Over the past few days, the cryptocurrency market has been digesting the events of the first half of November, which may give the impression that the situation has stabilized. In fact, there are many processes going on inside the industry that will become apparent only after some time.
Consequences of updating the local bottom of BTC
The fall of Bitcoin below $17k provoked a series of events that could aggravate the current state of affairs. JPMorgan bank experts have repeatedly stated that following the results of the current bear market, the main cryptocurrency will not stop at $15k.
Analysts concluded that after the asset's quotes fell below $17k, Bitcoin became much closer to reaching the cost price level. If BTC tests or falls below the $11k–$13k area, the market may wait for a series of margin calls.

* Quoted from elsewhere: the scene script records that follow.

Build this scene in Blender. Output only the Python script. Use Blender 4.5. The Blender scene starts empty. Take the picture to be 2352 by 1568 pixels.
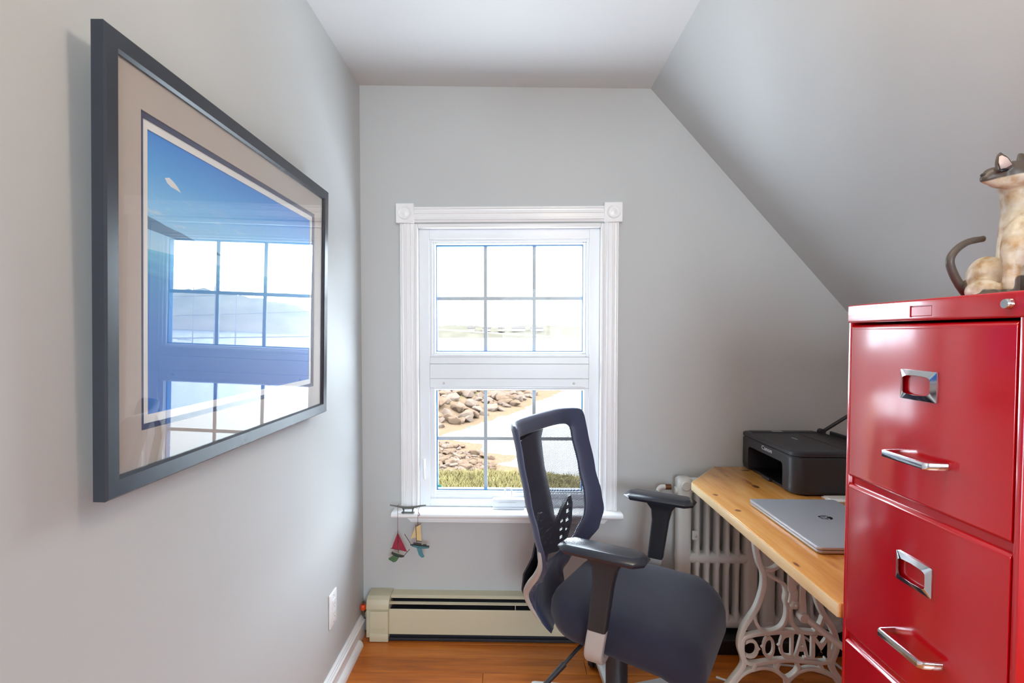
import bpy, bmesh, math, random
from mathutils import Vector, Matrix, noise

# ------------------------------------------------------------------ camera
SC = bpy.context.scene
COL = SC.collection
R = math.radians
cam_d = bpy.data.cameras.new('camera')
cam = bpy.data.objects.new('camera', cam_d)
COL.objects.link(cam)
cam.location = (0, 0, 1.262)
cam.rotation_euler = (R(90 - 1.9), 0, R(1.5))
cam_d.lens = 1250 / 2352 * 36
cam_d.sensor_width = 36
cam_d.shift_x = 0.0122
cam_d.shift_y = 0.0108
cam_d.clip_start = 0.02
cam_d.clip_end = 6000
SC.camera = cam

# ------------------------------------------------------------------ world, lights, exposure
SKY = 19.0
w = bpy.data.worlds.new('overcast_sky')
SC.world = w
w.use_nodes = True
bg = w.node_tree.nodes['Background']
bg.inputs['Color'].default_value = (0.77, 0.89, 1.0, 1)
bg.inputs['Strength'].default_value = SKY
SC.view_settings.view_transform = 'Standard'
SC.view_settings.look = 'None'
SC.view_settings.gamma = 1
SC.view_settings.use_curve_mapping = False
SC.view_settings.exposure = 0.28
SC.cycles.use_denoising = True
SC.cycles.max_bounces = 10
SC.cycles.diffuse_bounces = 6
SC.cycles.transparent_max_bounces = 24
SC.cycles.caustics_reflective = False
SC.cycles.caustics_refractive = False
SC.cycles.sample_clamp_indirect = 8


def portal(name, loc, rot, sx, sy):
    l = bpy.data.lights.new(name, 'AREA')
    l.shape = 'RECTANGLE'; l.size = sx; l.size_y = sy
    l.cycles.is_portal = True
    o = bpy.data.objects.new(name, l); COL.objects.link(o)
    o.location = loc; o.rotation_euler = rot
    return o


portal('daylight_portal', (-0.02, 2.42, 1.115), (R(-90), 0, 0), 0.70, 1.12)
portal('daylight_portal_rear', (0.45, -2.48, 1.30), (R(90), 0, 0), 1.30, 1.20)

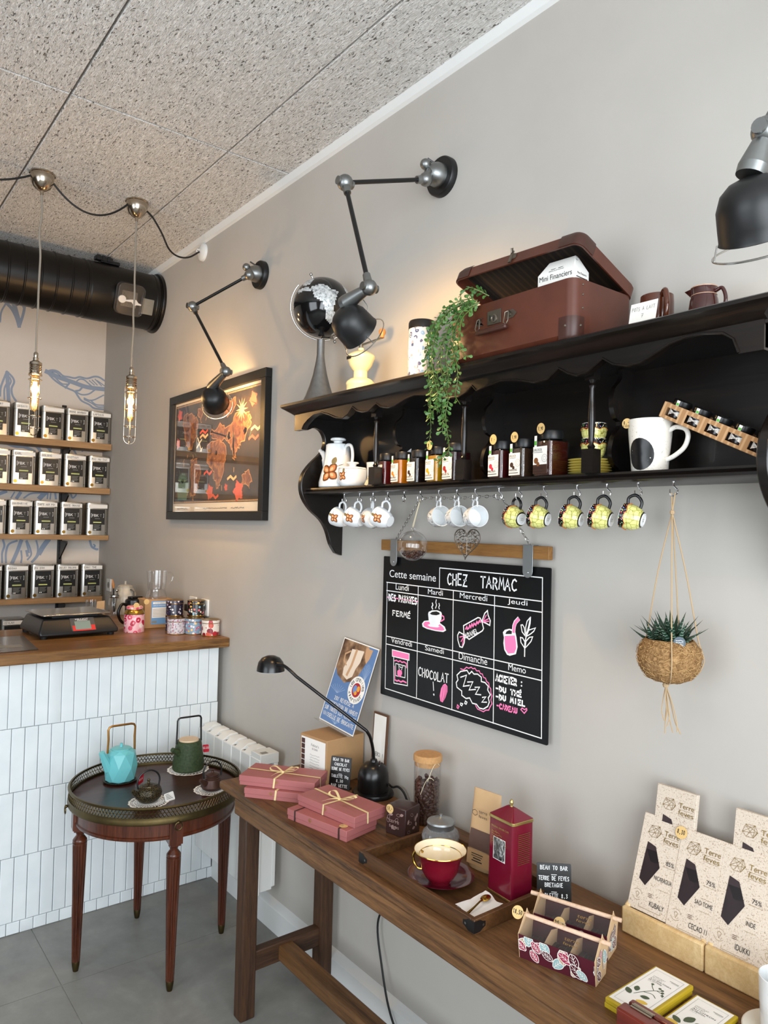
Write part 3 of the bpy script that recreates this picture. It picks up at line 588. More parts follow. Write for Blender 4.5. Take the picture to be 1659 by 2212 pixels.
def tea_tins():
    def body():
        g = G(); P = rrect(.134, .134, .02); L = rrect(.1365, .1365, .021); g.prism(P, .168, 0)
        for z in (.002, .028): g.tube([(x*1.004, y*1.004, z) for x, y in P], .0012, 4, True)
        return g
    base = None
    names = [['THE VERT', 'JASMIN', '', 'ROUGE BOURBON', 'LAPSANG'], ['SENCHA', 'EARL', 'OOLONG', 'VIETNAM', 'PAI MU TAN'], ['BLANC', 'MANDARINE', 'TARTE AUX POM', 'DOUCE ORANGE', ''], ['NOEL', 'ASSAM', 'PU ERH', 'MILKY OOLONG', 'CHAI THE'], ['', 'CEYLAN']]
    xs = [[-.668, -.513, -.361, -.213, -.07], [-.656, -.515, -.366, -.219, -.07], [-.667, -.525, -.38, -.231, -.072], [-.677, -.535, -.388, -.243, -.093], [-.69, -.545]]
    zs = [2.105, 1.818, 1.516, 1.126, .8]; rown = ['top', 'second', 'third', 'fourth', 'lowest']
    ordn = {5: ['leftmost', 'second from the left', 'middle', 'second from the right', 'rightmost'], 2: ['left of the pair', 'right of the pair']}
    lab = None; bm = lidm = labm = None
    for r in range(5):
        for i, x in enumerate(xs[r]):
            t = thing('tea_tin', 'silver tea tin, %s on the %s tea shelf%s' % (ordn[len(xs[r])][i], rown[r], ' behind the scale' if r == 4 else ''), 'tea tin', (x, 4.905, zs[r]), R(random.Random(r*7+i).uniform(-2.5, 2.5)), 'silver tea tins with black labels')
            if bm is None:
                b = body().build('body', 'tin_metal', t, bevel=.001, seg=1); bm = b.data
                g = G(); g.prism(rrect(.1375, .1375, .021), .036, .168); g.prism(rrect(.1335, .1335, .02), .003, .203); l = g.build('lid', 'tin_metal', t, bevel=.0015); lidm = l.data
                g = G().at(FRONT(0, -.0674)); g.flat([(-.0465, .068), (-.0465, .166), (.0465, .166), (.0465, .068), (.026, .068), (.026, .029), (-.026, .029), (-.026, .068)])
                g.use(1); z = .0006; g.text('[', -.039, .113, .026, .004, z); g.text('FBK', -.033, .118, .0165, .041, z); g.text(']', .0355, .113, .026, .004, z); g.use(2); g.text('T', .0135, .118, .0165, .013, z)
                g.rect(-.016, .016, .105, .108, z); g.use(3); g.rect(-.025, .025, .079, .086, z)
                g.use(2)
                for q in range(6): g.rect(-.02, .02-.004*(q % 3), .0655-.0055*q, .0672-.0055*q, z)
                g.use(1); g.rect(-.02, -.016, .032, .038, z); g.rect(-.012, -.006, .032, .038, z)
                g.use(4); g.disc(-.045, .018, .0105, z+.0002); g.use(0); g.disc(.054, .016, .0025, z)
                labm = g.build('label', ['label_black', 'chalk_white', 'label_grey', 'label_lime', 'brass'], t, angle=0).data
            else:
                for nm_, me in (('body', bm), ('lid', lidm), ('label', labm)):
                    o = bpy.data.objects.new(nm_, me); C.objects.link(o); o.parent = t
                    if nm_ != 'label': md = o.modifiers.new('bevel', 'BEVEL'); md.width = .001; md.segments = 1; md.limit_method = 'ANGLE'; md.angle_limit = R(40)
            g = G().at(FRONT(0, -.0692)); g.rect(-.055, .06, .173, .196); g.use(1)
            s = names[r][i]
            if s: g.hand(s, -.05, .179, .011, min(.1, .0095*len(s)), .0016, .0003)
            g.build('name_strip', ['paper', 'ink'], t, angle=0)
tea_tins()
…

Despite the absence of resonant news and events, investors are starting to withdraw Bitcoin from centralized platforms. Glassnode records record BTC outflows from crypto exchanges. Over the past week, the volume of funds withdrawn reached 157,000 BTC.
There is also a record capitulation of miners over the past five years against the backdrop of updating the local bottom with Bitcoin. According to on-chain data, mining companies sold about 7,760 BTC last week. The growing volumes of BTC coins sold indicate a significant deterioration in the state of affairs of miners.
Another worrying news was the possible bankruptcy of cryptocurrency lender BlockFi. Shortly before the news broke, the platform blocked the withdrawal of funds due to the bankruptcy of FTX. It is likely that BlockFi will be the first company to be hit by the FTX drop.
Is it not so bad in the medium term?
As for the longer run, there are positive signals that will help the market recover. Fed Vice Chairman Lael Brainard said that the latest inflation data will allow the regulator to slow down the key rate increase.
In addition, Santiment and Glassnode record the activation of long-term investors who are buying back the current market bottom. There is a significant increase in the number of addresses with balances from 0.1 to 100 BTC. Wallets with a balance of 100 to 1,000 BTC are also actively using the discount window on the crypto market.
BTC/USD technical analysis
Bitcoin continues to consolidate in a narrow range of $15.7k–$17.2k. The main support area of the cryptocurrency was the level of $16.7k. As long as the asset holds this milestone, buyers have a chance to gain a foothold above the key resistance zone at $17.2k.
As expected, trading volumes dropped significantly after updating the local bottom. It is worth adding that the outflow of users also provoked the collapse of FTX, and the reputation of centralized platforms was seriously shaken. Despite all these factors, buyers are trying to recover above $17k.
The technical metrics of the asset do not show signals for a serious change in the situation in the next few days . RSI and stochastic are moving flat near the lower border of the bullish zone. At the same time, MACD turned sideways, which may be the first signal to end the dominance of sellers.
At the same time, it is not worth counting on a serious recovery movement since the cryptocurrency has completely broken the correlation with stock indices. The stock market has shown good growth over the past two weeks, while the crypto market has updated the local bottom.
Results
In the near future, we should expect a lull in the crypto market and a decrease in trading activity. The main catalysts for significant changes will be fundamental news about the collapse of another crypto company or mining company.
Given JPMorgan's forecast for BTC falling to $13k and this indicator corresponding to an 85% drop from the absolute high, there is a possibility of a further decline in BTC/USD. At the same time, this is most likely to happen before mid-December since, subsequently, the market is waiting for a positively saturated period.